The Bee Gees, meanwhile, were kept busy promoting their latest album, High Civilization and its first single, ‘Secret Love’, released in March in most parts of the world, although American fans would have to wait two more months. The album was again recorded with just a small group of musicians: returning favourites Alan Kendall on guitar and Chocolate Perry on bass, and Tim Moore on keyboards and programming and Lenny Castro on percussion. As usual, Barry and Maurice played guitars and Maurice also played keyboards.
The overall sound of the album, as well as its follow-up, has been described by some as cold and mechanical and by others as sharp and clear, and the man most associated with this difference is Prince’s engineer Femi Jiya, who worked on only these two albums. The most obvious change is that the percussion tracks, a mix of real and synthesized sound, are loud in the mix, but that’s not the whole answer.
This was the first Bee Gees album issued essentially on CD. The natural dividing point of two sides was gone, and the album length also increase
d, this one clocking in at just over 60 minutes.
The second single was released in May. ‘When He’s Gone’ is a genuinely exciting track which again has Robin singing a strong lead most of the way, and a thumping syncopated beat propels the song along. A strong single, it nonetheless failed to make any impact on the charts, despite the sleeve featuring a great picture of Maurice with his hands crossed over his face.

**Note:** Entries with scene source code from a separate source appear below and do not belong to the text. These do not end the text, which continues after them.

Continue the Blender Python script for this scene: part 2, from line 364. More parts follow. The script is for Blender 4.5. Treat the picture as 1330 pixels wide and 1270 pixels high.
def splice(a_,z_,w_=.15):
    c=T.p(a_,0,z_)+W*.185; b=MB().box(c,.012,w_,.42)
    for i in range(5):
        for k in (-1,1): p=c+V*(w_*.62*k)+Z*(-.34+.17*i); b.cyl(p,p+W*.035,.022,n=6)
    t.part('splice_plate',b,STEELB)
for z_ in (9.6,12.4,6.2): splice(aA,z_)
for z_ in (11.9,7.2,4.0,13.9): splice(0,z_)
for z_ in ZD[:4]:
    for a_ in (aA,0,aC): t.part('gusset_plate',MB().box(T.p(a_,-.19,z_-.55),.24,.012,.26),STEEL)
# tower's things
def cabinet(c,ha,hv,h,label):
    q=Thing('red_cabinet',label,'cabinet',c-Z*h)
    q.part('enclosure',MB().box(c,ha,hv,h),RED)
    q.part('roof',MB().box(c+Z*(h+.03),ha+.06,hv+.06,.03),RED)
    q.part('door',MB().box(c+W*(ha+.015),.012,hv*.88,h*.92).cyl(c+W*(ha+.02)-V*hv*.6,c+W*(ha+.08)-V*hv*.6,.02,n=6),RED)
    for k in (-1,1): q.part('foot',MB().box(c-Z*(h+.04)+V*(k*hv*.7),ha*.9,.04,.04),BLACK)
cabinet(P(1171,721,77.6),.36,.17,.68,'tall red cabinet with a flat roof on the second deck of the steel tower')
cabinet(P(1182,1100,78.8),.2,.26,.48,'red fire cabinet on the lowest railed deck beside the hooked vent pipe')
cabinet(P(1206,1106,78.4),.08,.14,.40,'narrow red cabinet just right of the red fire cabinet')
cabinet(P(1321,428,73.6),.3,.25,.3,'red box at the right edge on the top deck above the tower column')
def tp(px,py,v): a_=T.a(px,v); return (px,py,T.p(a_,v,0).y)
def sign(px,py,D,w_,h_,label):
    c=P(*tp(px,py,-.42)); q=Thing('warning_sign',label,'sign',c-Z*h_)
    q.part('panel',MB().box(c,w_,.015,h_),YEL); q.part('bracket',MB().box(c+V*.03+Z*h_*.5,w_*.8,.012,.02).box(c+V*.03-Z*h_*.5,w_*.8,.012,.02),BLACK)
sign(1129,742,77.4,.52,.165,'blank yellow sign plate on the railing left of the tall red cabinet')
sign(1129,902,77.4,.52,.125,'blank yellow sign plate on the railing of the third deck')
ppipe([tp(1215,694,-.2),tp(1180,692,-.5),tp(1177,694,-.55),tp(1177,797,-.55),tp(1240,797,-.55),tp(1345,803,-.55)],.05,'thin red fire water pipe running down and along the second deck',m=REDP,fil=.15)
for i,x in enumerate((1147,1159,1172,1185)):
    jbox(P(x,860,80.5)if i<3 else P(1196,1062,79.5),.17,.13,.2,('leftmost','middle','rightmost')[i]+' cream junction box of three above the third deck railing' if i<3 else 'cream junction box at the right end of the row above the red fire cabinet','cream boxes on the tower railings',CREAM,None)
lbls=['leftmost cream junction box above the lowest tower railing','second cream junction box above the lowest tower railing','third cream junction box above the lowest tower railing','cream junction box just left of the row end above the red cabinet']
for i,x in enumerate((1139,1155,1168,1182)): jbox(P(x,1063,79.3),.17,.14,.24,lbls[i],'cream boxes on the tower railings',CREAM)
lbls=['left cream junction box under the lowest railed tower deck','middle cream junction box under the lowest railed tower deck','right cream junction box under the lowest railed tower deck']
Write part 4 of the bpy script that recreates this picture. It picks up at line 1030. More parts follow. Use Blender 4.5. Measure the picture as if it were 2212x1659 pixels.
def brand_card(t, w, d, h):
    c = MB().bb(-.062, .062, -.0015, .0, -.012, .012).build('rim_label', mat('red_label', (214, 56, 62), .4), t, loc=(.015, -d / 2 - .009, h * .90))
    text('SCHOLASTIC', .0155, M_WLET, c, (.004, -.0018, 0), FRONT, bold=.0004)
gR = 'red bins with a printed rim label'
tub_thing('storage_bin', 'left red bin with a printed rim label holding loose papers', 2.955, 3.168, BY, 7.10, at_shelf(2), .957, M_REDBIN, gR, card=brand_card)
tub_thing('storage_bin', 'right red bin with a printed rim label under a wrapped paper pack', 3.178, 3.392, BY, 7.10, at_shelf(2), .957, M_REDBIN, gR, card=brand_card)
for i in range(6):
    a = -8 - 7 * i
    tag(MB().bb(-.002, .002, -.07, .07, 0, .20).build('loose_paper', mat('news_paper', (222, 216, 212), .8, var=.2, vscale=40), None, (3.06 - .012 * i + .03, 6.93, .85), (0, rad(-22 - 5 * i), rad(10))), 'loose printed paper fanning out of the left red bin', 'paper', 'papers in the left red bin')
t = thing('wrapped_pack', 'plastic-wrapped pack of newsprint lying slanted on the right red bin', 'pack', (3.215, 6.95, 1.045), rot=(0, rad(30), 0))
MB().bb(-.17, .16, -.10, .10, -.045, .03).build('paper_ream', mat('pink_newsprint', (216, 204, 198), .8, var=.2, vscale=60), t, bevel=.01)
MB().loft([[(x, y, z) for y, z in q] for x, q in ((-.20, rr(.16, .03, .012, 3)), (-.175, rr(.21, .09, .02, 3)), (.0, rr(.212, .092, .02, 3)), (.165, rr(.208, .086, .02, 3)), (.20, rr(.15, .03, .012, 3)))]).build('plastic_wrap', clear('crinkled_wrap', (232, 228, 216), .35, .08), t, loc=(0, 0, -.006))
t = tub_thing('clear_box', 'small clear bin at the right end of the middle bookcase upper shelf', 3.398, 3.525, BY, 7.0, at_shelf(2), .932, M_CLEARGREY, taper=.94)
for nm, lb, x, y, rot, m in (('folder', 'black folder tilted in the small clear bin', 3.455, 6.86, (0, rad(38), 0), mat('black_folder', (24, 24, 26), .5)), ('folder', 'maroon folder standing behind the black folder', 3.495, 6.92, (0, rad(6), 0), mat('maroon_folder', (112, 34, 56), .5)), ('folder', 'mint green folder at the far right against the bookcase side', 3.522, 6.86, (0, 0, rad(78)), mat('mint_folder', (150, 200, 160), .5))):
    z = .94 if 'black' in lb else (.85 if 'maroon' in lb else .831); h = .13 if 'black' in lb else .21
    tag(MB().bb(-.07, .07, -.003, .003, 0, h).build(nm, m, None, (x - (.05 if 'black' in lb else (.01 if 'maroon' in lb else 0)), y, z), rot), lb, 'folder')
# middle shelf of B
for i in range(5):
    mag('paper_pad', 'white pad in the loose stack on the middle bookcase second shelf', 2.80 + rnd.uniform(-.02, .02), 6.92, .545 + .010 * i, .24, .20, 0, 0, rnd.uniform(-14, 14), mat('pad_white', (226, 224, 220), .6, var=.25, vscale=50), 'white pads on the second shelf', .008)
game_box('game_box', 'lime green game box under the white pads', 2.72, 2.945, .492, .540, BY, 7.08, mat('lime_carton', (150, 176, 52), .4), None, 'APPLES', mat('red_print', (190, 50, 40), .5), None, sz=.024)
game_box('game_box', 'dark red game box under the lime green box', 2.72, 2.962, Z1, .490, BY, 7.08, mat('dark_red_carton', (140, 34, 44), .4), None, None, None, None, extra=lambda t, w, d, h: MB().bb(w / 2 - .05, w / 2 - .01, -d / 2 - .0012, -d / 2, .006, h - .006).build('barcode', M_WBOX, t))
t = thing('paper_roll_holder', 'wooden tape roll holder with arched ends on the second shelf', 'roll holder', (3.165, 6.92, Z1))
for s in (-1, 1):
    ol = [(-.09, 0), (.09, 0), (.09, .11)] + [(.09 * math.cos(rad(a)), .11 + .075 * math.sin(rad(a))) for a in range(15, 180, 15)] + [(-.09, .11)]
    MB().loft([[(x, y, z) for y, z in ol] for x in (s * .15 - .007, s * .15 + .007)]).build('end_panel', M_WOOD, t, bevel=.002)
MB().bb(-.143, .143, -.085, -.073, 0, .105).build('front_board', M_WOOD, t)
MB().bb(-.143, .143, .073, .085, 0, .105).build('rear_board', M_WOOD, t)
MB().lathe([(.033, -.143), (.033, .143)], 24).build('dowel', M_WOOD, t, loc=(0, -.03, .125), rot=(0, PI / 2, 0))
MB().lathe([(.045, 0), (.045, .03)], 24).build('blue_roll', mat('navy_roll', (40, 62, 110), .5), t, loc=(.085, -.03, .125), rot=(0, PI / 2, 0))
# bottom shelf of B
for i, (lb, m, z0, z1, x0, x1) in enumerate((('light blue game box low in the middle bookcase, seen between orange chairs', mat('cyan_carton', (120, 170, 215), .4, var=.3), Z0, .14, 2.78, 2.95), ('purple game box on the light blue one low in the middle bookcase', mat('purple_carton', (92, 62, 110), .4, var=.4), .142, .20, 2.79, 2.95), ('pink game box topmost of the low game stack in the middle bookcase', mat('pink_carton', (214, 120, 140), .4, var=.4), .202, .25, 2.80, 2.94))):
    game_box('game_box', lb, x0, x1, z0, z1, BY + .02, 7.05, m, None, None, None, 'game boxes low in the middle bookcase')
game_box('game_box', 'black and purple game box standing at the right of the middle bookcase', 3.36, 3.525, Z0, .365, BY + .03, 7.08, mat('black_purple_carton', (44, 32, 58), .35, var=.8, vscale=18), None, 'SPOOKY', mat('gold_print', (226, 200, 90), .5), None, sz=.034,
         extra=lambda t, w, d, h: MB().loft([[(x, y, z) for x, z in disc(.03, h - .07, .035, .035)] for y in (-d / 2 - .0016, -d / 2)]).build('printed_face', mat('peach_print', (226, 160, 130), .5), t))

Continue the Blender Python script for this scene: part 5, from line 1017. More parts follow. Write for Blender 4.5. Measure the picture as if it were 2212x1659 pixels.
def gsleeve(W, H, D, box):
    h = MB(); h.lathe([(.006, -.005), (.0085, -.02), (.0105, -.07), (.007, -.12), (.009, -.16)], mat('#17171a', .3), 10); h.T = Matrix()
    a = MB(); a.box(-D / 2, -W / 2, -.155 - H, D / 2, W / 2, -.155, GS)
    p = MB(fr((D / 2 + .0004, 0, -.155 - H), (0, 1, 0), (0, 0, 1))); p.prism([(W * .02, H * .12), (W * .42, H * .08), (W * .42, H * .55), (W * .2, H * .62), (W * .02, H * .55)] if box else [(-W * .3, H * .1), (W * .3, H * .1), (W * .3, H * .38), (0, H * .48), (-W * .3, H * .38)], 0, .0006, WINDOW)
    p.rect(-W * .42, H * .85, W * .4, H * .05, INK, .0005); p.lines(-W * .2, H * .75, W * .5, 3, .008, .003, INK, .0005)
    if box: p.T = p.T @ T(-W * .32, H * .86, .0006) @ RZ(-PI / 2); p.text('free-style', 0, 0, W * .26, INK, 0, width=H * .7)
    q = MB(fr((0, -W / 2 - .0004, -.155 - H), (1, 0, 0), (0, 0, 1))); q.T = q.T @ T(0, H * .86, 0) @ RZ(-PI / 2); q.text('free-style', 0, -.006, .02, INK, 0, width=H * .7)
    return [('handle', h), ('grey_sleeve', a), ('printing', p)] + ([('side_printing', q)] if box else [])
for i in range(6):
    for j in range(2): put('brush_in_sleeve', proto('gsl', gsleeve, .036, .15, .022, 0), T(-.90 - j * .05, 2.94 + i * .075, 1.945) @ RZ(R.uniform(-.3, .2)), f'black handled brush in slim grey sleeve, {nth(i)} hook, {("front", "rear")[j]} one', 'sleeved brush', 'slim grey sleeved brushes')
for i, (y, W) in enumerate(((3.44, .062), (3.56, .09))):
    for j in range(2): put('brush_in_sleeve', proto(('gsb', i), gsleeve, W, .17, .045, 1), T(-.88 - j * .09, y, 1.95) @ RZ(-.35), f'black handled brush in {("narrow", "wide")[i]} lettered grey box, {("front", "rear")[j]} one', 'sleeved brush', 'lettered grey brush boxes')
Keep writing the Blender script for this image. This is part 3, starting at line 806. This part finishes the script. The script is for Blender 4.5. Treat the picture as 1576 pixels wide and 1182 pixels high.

‘The Only Love’ sounds like a classic Bee Gees ballad, and it was released as a single in some parts of the world in August but reached only number 88 in Britain. Barry himself must have favoured the song as he featured it as his solo spot, relegating his long time favourite ballad ‘Words’ to a less prominent position during the 1991 European concert tour. The single’s cover artwork featured a photo of Maurice’s daughter Samantha.
On May 2, The Bee Gees appeared on Arsenio Hall’s late night talk show, performing ‘When He’s Gone’ and ‘To Love Somebody’ but pointedly not being interviewed, amidst rumours of dissatisfaction with the way Hall conducted their chat on a previous appearance. The following night they appeared on fellow former RSO artist Rick Dees’ Into The Night, performing ‘When He’s Gone’ and ‘One’, as well as an interview, the only promotion in the United States for the album and single. Later in the year, a Going Home one-hour special for cable TV’s Disney Channel would highlight the group’s career.
American radio proved resistant to The Bee Gees once again, with a general feeling of astonishment that the group was still recording. The attitude rankled with the brothers. “You wouldn’t be surprised if Fleetwood Mac, Eric Clapton, David Bowie or Elton John had a new album out. We’re younger than any of them,” Robin protested. “Why do you think we should retire? We’ve a long way to go yet.”
On May 25, The Bee Gees kicked off their 23-city High Civilization European tour in Kiel in Germany. During that first evening’s concert, they included their tribute to Andy, ‘Wish You Were Here’, but perhaps the memories were still too fresh, as the song was dropped from the set list for the remainder of the tour.